Elezioni Ecuador-Guatemala: i risultati tra violenza e speranza

Le recenti vicende politiche in Guatemala e Ecuador riflettono, in uno scenario macchiato da crimini e violenza, l’ascesa di nuove prospettive progressiste e democratiche in gran parte del resto dell’America Latina, segnalando una voglia di cambiamento da parte della popolazione che non può passare di certo inosservata.
Speranza democratica progressista in Guatemala
La vittoria di Bernardo Arévalo in Guatemala è stata accolta positivamente dal panorama politico internazionale. Sociologo progressista e appartenente al Movimento Semilla – movimento nato con i moti sociali emersi nel 2016 in opposizione all’allora presidente Otto Peréz Molina, un ex militare accusato di genocidio e coinvolto in gravi casi di corruzione durante il suo mandato – Arévalo ha ottenuto una vittoria decisiva nel ballottaggio contro la candidata di destra Sandra Torres. La sua vittoria arriva a sorpresa, così come al primo turno, e nessuno si sarebbe aspettato che il sociologo del Movimento Semilla potesse passare dall’essere ultimo ai sondaggi, allo spareggio finale, vinto con il 58%. Il neo eletto presidente guatemalteco e il suo partito, nel corso della campagna elettorale, avevano subito intensi attacchi da parte dei principali media controllati dall’oligarchia del Guatemala.
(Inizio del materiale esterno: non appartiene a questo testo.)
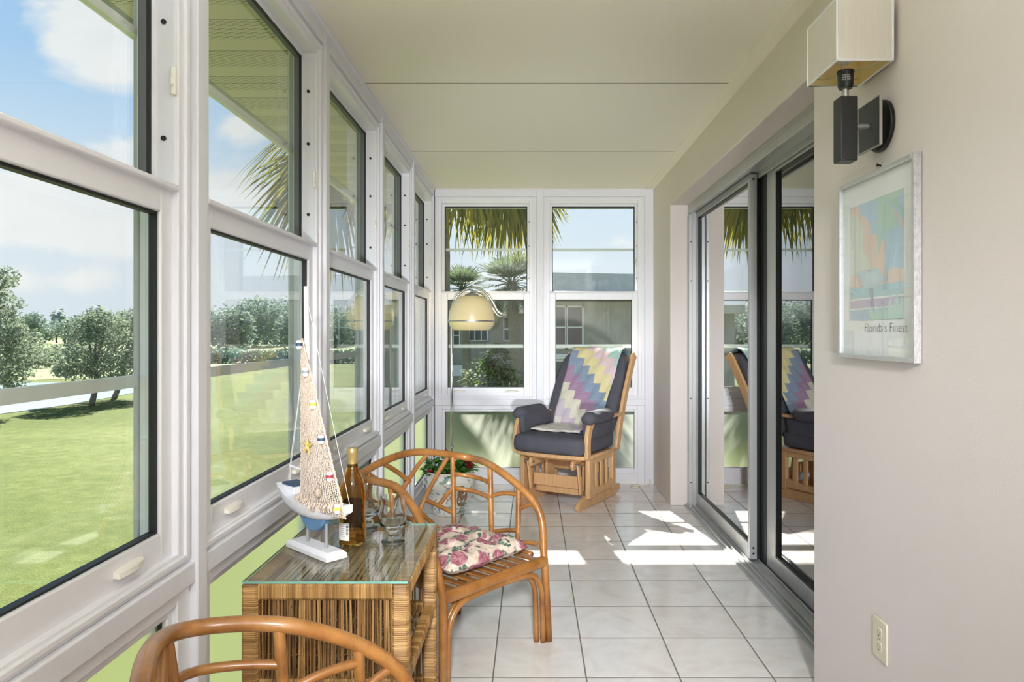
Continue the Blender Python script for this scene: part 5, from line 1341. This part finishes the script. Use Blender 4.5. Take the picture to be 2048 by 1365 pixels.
wd = bpy.data.worlds.new('sky'); S.world = wd; wd.use_nodes = True
t = NT(wd.node_tree); bg = t.n['Background']
gen = t.n.new('ShaderNodeTexCoord').outputs['Generated']
nv_ = t.add('ShaderNodeVectorMath', operation='NORMALIZE'); t.link(gen, nv_.inputs[0]); dirv = nv_.outputs[0]
sp = t.add('ShaderNodeSeparateXYZ'); t.link(dirv, sp.inputs[0])
sky = t.ramp(sp.outputs[2], [(0.0, (.80, .87, .95)), (.08, (.82, .89, .97)), (.18, (.70, .83, .97)), (.32, (.40, .64, .94)), (.75, (.20, .43, .84))])
st = t.add('ShaderNodeVectorMath', operation='MULTIPLY'); t.link(dirv, st.inputs[0]); st.inputs[1].default_value = (1, 1, 1.9)
n1 = t.noise(st.outputs[0], 5.5, 9, .58, .4)
mask = None
def cloudlet(px, py, rx, ry, strength):
    global mask
    d = Vector(((px - 1064) / 1436, 1, (666 - py) / 1436)).normalized()
    s = t.add('ShaderNodeVectorMath', operation='SUBTRACT'); t.link(dirv, s.inputs[0]); s.inputs[1].default_value = d
    k = t.add('ShaderNodeVectorMath', operation='MULTIPLY'); t.link(s.outputs[0], k.inputs[0]); k.inputs[1].default_value = (1 / rx, 1 / rx, 1 / ry)
    l = t.add('ShaderNodeVectorMath', operation='LENGTH'); t.link(k.outputs[0], l.inputs[0])
    v = t.math('MULTIPLY', t.math('SUBTRACT', 1.0, l.outputs['Value'], True), strength)
    mask = v if mask is None else t.math('MAXIMUM', mask, v)
cloudlet(195, 70, .12, .10, 1.0); cloudlet(260, 330, .13, .06, 1.0); cloudlet(120, 420, .26, .07, .8); cloudlet(440, 380, .10, .10, .9); cloudlet(470, 250, .09, .07, .7); cloudlet(100, 560, .2, .03, .45); cloudlet(1240, 480, .10, .05, .35)
edge_ = t.math('ADD', mask, t.math('MULTIPLY', t.math('SUBTRACT', n1, .5), 1.7))
cl = t.ramp(edge_, [(.30, (0, 0, 0)), (.52, (1, 1, 1))])
# loose clouds over the rest of the sky
n2 = t.noise(st.outputs[0], 2.6, 8, .6, .3)
cl2 = t.math('MULTIPLY', t.ramp(n2, [(.56, (0, 0, 0)), (.70, (1, 1, 1))]), t.math('LESS_THAN', sp.outputs[1], .25))
full = t.math('MAXIMUM', cl, cl2)
shade = t.ramp(n1, [(.35, (.86, .89, .94)), (.6, (.98, .98, .99))])
t.link(t.mix(full, sky, shade), bg.inputs['Color']); bg.inputs['Strength'].default_value = .68

cam = bpy.data.cameras.new('camera'); cam.sensor_width = 36; cam.lens = 1436 / 2048 * 36
cam.shift_x = -(1064 - 1024) / 2048; cam.shift_y = -(682.5 - 666) / 2048; cam.clip_start = .05; cam.clip_end = 2000
co_ = bpy.data.objects.new('camera', cam); COL.objects.link(co_); co_.location = (0, 0, 1.25); co_.rotation_euler = (PI / 2, 0, 0); S.camera = co_
S.view_settings.view_transform = 'Standard'; S.view_settings.look = 'None'; S.view_settings.exposure = 0.62; S.view_settings.gamma = 1.0
S.view_settings.use_curve_mapping = False
c = S.cycles; c.max_bounces = 12; c.diffuse_bounces = 6; c.glossy_bounces = 6; c.transmission_bounces = 10; c.transparent_max_bounces = 40
c.caustics_reflective = False; c.caustics_refractive = False; c.use_denoising = True; c.sample_clamp_indirect = 6.0
try: c.denoiser = 'OPENIMAGEDENOISE'
except Exception: pass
Tuttavia è la classe media -soprattutto la più giovane- ad essere a favore della lotta alla corruzione e alla criminalità organizzata. Sta emergendo pian piano, dopo decenni di violenza, traffico di droga e criminalità organizzata, la voce di quella America Latina stanca ma onesta e lavoratrice. Dunque la vittoria del partito e del suo esponente Arévalo lasciano ben sperare per il Guatemala e sono in linea con le nuove ondate progressiste e democratiche che stanno interessando l’America Latina recentemente.
Ecuador tra affluenza storica alle urne e violenza estrema
Diverso lo scenario in Ecuador: dopo l’omicidio del candidato Villavicencio, le elezioni tornano a far parlare e si va al ballottaggio il 15 ottobre. Nonostante non avesse concrete possibilità di vittoria, il giornalista Fernando Villavicencio è sempre stato baluardo contro le più potenti epidemie dell’Ecuador: corruzione e criminalità organizzata. Inoltre, era, tra i candidati, il più vicino all’ultimo presidente.
Il ciclo elettorale, inoltre, ha subito svariati attacchi informatici provenienti da Russa, Ucraina, Pakistan, Indonesia e Cina alla piattaforma impiegata per registrare i voti degli ecuadoriani all’estero. Nonostante le sfide e le minacce, i continui episodi di violenza e terrore, il popolo ecuadoriano ha dimostrato una volontà straordinaria. L’intenzione di riaffermare il controllo sulla propria sicurezza e il vivido desiderio di riscattare le sorti del paese si sono manifestate sorprendentemente in un’affluenza storica alle urne, che ha superato l’82%.
L’Ecuador dovrà però aspettare il 15 ottobre per conoscere il nuovo presidente eletto. Mentre il paese si avvia verso il testa a testa finale, le scelte in campo riflettono la gamma di opzioni politiche del paese. Luisa Gonzàlez, unica donna in lizza, animalista e avvocatessa, contraria all’aborto anche nei casi di stupro e rappresentante di sinistra e vicina all’uscente presidente Correa, affronterà Daniel Noboa, figlio di uno dei più ricchi imprenditori dell’Ecuador. Nel programma elettorale della Gonzàlez, sono in primo piano lotta alla corruzione e al narcotraffico e l’avvio di una rete di prestiti alle famiglie ecuadoriane indebitate a causa degli squilibri economici. Per Noboa, candidato dell’Azione Democratica Nazionale, le priorità sono la sicurezza, che passa da un sistema di revisione delle carceri, e la creazione di nuovi posti di lavoro grazie ad un coinvolgimento attivo degli imprenditori ecuadoriani.
La decisione del popolo ecuadoriano influenzerà il corso del paese e la sua lotta contro la corruzione e la criminalità organizzata.